Alors Condorcet présenta officiellement un mémoire à la Commune[2] qui arrêta (28 janvier 1790) que ce mémoire serait présenté à l’Assemblée nationale, « après que la majorité des districts aurait manifesté son vœu ». Mais il ne semble pas que la Commune, alors plutôt bourgeoise de tendances, ait convoqué les districts à cet effet. Ceux-ci se mirent en mesure d’agir par eux-mêmes. Déjà, le 9 janvier, le district de Saint-Jean-en-Grève avait provoqué une réunion de commissaires des districts, qui dut avoir lieu le 31 janvier. Il fut rédigé une « adresse de la Commune de Paris dans ses sections », en date du 8 février 1790, qui ne fut signée que de 27 districts sur 60, mais qui exprimait certainement, comme l’a bien montré l’éditeur des Actes de la Commune de Paris[3], l’opinion de la majorité des districts. On y suppliait l’Assemblée de revenir, non seulement sur le décret du marc d’argent, mais sur toute disposition censitaire. On y déclarait contraire à la Déclaration des droits qu’il y eût quatre classes dans la nation : la classe des éligibles au Corps législatif ; la classe des éligibles aux assemblées administratives ; la classe des citoyens actifs, électeurs dans les assemblées primaires ; « une quatrième enfin, déchue de toute prérogative, courbée sous la loi qu’elle n’aura ni faite, ni consentie, privée des droits de la nation dont elle fait partie, retracera la servitude féodale et mainmortable[4] ».

Présentée le 9 février à l’Assemblée nationale, cette adresse fut renvoyée au Comité de constitution. Le lendemain 10, le président de la députation des districts, nommé Arsandaux, insista vainement par lettre auprès du président de l’Assemblée pour être entendu à la barre : « Ce n’est pas, dit-il, un particulier, c’est tout Paris dans ses sections, c’est la France entière qui réclame contre le décret du marc d’argent[5].» L’adresse des districts ne fut l’objet d’aucun rapport.

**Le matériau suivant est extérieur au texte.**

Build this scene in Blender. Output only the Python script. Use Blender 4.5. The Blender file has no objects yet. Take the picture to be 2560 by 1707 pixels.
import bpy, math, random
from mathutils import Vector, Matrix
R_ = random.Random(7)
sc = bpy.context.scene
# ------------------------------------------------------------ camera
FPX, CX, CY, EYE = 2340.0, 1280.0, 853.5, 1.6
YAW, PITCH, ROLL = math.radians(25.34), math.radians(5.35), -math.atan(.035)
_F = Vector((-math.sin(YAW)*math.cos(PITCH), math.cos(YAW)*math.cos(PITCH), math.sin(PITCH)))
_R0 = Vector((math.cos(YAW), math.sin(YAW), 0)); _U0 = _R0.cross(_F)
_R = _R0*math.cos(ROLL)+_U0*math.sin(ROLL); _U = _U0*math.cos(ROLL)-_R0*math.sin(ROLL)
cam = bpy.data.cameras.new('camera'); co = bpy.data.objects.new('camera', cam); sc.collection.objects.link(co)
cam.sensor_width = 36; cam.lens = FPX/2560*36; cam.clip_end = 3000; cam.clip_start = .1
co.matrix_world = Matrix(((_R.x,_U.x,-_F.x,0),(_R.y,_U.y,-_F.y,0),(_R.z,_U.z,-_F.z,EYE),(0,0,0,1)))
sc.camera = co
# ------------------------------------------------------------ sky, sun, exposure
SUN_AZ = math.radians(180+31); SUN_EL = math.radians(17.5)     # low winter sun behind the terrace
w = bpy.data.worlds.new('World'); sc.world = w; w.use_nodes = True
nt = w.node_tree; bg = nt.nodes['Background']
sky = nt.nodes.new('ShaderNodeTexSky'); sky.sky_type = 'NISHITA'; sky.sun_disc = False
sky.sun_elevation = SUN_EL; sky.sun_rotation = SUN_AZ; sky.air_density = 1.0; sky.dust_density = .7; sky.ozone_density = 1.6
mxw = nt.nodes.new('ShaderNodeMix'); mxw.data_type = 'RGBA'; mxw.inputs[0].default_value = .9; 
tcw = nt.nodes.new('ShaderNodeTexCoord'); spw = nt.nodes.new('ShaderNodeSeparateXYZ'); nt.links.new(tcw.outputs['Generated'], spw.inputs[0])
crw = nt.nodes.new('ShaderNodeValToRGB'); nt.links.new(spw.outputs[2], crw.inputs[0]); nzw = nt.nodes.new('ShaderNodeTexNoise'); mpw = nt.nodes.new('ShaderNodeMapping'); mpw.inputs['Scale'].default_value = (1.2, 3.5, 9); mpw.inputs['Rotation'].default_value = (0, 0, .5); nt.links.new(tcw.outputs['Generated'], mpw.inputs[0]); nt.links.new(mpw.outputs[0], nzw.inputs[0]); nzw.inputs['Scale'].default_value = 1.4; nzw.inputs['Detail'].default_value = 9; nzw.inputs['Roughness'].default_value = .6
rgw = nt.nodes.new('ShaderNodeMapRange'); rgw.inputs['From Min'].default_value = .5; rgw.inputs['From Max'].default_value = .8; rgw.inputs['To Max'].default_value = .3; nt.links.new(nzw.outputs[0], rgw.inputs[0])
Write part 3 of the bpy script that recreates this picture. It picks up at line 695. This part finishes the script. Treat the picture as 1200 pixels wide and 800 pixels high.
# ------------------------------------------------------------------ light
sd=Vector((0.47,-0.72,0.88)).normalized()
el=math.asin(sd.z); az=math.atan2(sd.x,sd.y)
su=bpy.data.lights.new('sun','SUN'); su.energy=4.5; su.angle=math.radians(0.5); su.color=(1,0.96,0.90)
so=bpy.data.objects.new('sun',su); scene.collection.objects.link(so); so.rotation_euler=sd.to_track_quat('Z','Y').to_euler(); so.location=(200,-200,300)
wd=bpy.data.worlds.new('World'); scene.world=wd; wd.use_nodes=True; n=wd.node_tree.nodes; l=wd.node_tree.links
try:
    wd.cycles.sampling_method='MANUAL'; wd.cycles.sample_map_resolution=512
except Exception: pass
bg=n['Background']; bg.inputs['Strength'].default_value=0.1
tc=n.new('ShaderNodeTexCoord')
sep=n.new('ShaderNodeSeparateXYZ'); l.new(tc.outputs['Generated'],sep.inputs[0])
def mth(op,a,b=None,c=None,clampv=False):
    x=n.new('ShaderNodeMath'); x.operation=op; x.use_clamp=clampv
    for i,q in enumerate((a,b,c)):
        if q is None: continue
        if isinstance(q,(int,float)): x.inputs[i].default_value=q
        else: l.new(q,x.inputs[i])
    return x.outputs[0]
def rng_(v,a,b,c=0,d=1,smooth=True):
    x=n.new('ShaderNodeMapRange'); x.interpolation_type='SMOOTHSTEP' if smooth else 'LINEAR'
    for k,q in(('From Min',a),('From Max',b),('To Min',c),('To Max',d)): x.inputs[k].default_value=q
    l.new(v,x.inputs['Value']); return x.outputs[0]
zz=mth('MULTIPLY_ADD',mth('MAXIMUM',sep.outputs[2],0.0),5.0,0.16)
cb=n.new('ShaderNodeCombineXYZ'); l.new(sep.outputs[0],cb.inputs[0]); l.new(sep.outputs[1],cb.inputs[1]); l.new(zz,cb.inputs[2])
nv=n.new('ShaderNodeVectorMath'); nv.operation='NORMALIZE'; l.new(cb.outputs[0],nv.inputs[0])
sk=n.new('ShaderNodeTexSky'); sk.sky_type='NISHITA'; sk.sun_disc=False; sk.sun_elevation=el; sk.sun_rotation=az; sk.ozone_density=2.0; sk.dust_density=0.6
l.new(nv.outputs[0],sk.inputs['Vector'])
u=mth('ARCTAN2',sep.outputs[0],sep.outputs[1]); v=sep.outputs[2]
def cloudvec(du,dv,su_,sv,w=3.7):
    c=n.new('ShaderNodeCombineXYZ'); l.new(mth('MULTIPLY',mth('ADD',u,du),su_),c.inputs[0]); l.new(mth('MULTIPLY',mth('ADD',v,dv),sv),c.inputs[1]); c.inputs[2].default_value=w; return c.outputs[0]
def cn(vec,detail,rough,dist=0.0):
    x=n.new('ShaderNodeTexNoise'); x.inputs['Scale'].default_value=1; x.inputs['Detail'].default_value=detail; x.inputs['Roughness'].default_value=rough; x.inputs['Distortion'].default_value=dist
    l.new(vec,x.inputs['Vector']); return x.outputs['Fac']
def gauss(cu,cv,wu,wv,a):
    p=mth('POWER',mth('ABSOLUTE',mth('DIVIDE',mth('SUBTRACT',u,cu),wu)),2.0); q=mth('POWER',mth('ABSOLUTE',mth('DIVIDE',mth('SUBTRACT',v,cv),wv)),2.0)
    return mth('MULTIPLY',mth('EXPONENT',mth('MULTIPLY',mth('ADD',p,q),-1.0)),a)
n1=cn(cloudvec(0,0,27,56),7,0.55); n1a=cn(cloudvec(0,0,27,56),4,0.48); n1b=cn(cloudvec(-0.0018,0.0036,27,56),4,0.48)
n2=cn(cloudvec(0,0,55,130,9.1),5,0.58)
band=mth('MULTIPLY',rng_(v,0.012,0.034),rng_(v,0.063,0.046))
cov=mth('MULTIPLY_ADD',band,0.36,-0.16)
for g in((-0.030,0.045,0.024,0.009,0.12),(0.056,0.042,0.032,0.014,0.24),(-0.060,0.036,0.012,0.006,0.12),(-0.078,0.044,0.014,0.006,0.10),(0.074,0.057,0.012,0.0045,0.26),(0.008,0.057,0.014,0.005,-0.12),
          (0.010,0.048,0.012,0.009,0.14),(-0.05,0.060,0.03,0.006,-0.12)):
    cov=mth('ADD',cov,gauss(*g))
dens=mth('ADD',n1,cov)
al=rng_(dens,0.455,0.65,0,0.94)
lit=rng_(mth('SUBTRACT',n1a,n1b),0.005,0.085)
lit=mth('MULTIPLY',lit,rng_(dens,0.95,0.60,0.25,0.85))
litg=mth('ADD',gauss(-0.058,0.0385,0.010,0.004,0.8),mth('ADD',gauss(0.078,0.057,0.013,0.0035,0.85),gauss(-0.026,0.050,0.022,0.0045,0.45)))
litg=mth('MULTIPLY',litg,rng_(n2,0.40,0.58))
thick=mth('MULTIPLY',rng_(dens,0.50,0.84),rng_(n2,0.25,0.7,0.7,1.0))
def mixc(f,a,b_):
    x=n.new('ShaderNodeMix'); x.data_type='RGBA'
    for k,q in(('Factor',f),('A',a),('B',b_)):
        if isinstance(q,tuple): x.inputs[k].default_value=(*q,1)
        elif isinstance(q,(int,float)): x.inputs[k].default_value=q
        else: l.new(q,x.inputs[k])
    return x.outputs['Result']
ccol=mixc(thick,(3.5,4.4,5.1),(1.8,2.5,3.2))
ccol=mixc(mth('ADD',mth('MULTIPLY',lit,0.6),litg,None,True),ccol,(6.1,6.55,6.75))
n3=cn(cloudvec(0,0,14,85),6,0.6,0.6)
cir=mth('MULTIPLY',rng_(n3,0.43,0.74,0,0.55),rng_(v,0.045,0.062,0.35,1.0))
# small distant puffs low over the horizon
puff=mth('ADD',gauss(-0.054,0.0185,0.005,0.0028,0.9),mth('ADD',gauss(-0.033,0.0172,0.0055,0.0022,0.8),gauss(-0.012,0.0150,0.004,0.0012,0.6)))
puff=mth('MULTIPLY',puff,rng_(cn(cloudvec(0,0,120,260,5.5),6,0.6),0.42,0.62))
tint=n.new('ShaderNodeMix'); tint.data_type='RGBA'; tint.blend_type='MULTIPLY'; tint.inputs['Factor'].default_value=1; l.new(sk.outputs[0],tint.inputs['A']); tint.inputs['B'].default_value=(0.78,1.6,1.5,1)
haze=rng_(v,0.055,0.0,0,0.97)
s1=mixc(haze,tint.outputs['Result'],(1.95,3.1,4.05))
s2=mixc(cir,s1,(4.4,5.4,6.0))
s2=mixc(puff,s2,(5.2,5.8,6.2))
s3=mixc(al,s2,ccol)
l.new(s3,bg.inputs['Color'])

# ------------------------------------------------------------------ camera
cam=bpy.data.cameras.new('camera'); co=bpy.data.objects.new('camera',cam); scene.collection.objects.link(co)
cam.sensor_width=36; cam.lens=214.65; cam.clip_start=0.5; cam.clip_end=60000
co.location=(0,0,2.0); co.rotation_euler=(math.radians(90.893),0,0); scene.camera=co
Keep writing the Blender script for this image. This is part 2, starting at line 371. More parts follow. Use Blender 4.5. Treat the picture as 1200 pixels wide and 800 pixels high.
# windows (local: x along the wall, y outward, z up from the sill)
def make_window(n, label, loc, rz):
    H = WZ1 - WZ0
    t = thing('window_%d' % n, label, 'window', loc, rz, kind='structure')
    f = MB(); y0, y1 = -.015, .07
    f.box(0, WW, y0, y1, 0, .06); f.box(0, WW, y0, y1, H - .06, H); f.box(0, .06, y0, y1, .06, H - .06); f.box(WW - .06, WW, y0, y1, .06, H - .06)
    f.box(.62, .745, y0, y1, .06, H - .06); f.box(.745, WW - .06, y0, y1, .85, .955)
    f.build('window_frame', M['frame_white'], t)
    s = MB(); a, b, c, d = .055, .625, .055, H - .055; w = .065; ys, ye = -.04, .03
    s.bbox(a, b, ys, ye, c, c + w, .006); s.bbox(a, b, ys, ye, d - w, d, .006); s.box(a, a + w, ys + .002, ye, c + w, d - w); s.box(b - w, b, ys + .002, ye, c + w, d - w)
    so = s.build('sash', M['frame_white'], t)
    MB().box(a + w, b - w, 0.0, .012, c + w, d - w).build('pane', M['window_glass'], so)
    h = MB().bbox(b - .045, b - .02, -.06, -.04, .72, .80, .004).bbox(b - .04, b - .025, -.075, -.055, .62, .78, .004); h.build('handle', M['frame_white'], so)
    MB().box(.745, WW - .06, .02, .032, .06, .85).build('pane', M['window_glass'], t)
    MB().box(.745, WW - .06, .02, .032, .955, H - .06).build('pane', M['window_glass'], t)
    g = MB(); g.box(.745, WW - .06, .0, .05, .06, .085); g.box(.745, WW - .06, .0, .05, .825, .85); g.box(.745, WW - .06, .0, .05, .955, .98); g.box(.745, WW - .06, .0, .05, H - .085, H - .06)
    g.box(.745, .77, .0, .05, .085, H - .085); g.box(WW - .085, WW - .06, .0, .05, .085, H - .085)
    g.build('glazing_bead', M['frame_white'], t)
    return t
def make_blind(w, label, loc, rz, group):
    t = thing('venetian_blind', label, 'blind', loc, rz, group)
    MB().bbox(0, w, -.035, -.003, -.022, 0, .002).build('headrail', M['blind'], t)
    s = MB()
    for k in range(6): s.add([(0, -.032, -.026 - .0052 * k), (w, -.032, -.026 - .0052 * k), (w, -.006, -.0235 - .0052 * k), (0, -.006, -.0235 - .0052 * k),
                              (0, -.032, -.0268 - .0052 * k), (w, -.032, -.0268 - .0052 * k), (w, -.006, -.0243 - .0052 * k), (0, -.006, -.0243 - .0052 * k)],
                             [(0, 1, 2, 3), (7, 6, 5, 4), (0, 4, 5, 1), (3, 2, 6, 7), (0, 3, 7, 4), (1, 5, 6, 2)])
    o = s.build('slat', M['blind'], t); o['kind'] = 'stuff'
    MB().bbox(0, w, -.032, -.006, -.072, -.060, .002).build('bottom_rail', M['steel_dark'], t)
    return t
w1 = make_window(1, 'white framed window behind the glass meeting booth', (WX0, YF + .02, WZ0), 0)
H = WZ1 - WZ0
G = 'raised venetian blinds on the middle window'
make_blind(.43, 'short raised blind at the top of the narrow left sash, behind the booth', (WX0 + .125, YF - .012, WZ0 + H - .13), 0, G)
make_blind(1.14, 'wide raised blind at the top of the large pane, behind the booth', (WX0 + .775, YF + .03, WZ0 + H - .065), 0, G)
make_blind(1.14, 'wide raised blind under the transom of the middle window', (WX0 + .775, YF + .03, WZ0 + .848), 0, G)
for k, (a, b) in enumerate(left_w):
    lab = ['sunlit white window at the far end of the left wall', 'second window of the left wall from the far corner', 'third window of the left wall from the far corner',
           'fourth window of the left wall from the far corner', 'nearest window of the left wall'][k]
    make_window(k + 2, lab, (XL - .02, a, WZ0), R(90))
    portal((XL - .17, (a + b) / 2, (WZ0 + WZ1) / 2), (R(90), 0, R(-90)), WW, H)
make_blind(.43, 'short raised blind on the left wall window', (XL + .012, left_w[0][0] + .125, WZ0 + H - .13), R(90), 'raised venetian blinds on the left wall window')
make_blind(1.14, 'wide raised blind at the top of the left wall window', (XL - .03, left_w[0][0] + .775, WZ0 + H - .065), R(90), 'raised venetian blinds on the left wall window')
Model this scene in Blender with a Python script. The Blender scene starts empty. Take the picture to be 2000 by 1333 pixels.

Mais Paris était d’autant plus intéressé à la question qu’il se trouvait, du fait de l’ancien régime, dans une situation exceptionnelle, une foule de citoyens n’y payant d’autre impôt direct que la capitation. Or,

  1. Sigismond Lacroix, t.III, p.591.
  2. Ce mémoire fut imprimé alors dans le recueil intitulé Cercle social, lettre VIII, p. 57. Il parut aussi à part, et il y a, au British Museum, un exemplaire de cette impression, dont M. Sigismond Lacroix a reproduit le texte.
  3. T. III, p. 618, 619.
  4. Sigismond Lacroix, t. III, p. 620.
  5. Arch. nat., D iv, 49, dossier 1404.